After President Smith’s introduction, Johnson rose to the podium to answer questions and discuss the film with the audience.

“I’m still proud of this film,” said Johnson. He described the final scene of the film, which was unscripted. Wright walked out into the streets of Atlanta dressed as Dr. King in between takes, and this inspired Johnson. In the final shot, children in contemporary dress look up at Dr. King in reverence, and two police officers drive by in their patrol car.

“I thought, ‘What would Martin think of us today?’ Which leads me to the next hundred days … We have social work that needs to be done,” said Johnson.

Screened the night before the inauguration, Johnson’s film prompted students to ask questions about both his artistic decisions as well as the project’s social and historical elements. This response was partially due to the purposeful aesthetic and artistic decisions Johnson made sixteen years ago in telling Dr. King’s story, but also due to our current historical moment. It comes as no surprise, then, that Johnson also spoke the following day at the collection held in honor of Dr. King by the college.

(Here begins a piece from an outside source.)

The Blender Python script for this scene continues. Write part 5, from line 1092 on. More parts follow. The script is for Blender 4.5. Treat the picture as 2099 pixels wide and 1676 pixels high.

“I say that now, starting tomorrow, for the next hundred days, we should see that the revolution continues and that it’s expanded … History repeats itself. We’re absolutely doomed if we don’t listen,” Johnson said after the screening, commenting on his film’s connection to today.

Screening films like “Boycott” or last year’s “Selma” play a distinct role in the college’s commemoration of Dr. King. Lewis pointed out that they engage students in MLK’s legacy in a way that other events might not.

“I think film screenings are super important for any of the college’s major events or event series,” she said. “Especially with MLK commemoration week. We’re trying to have conversations about history, activism, social theory … [With] film screenings we can watch a movie and then have a conversation.”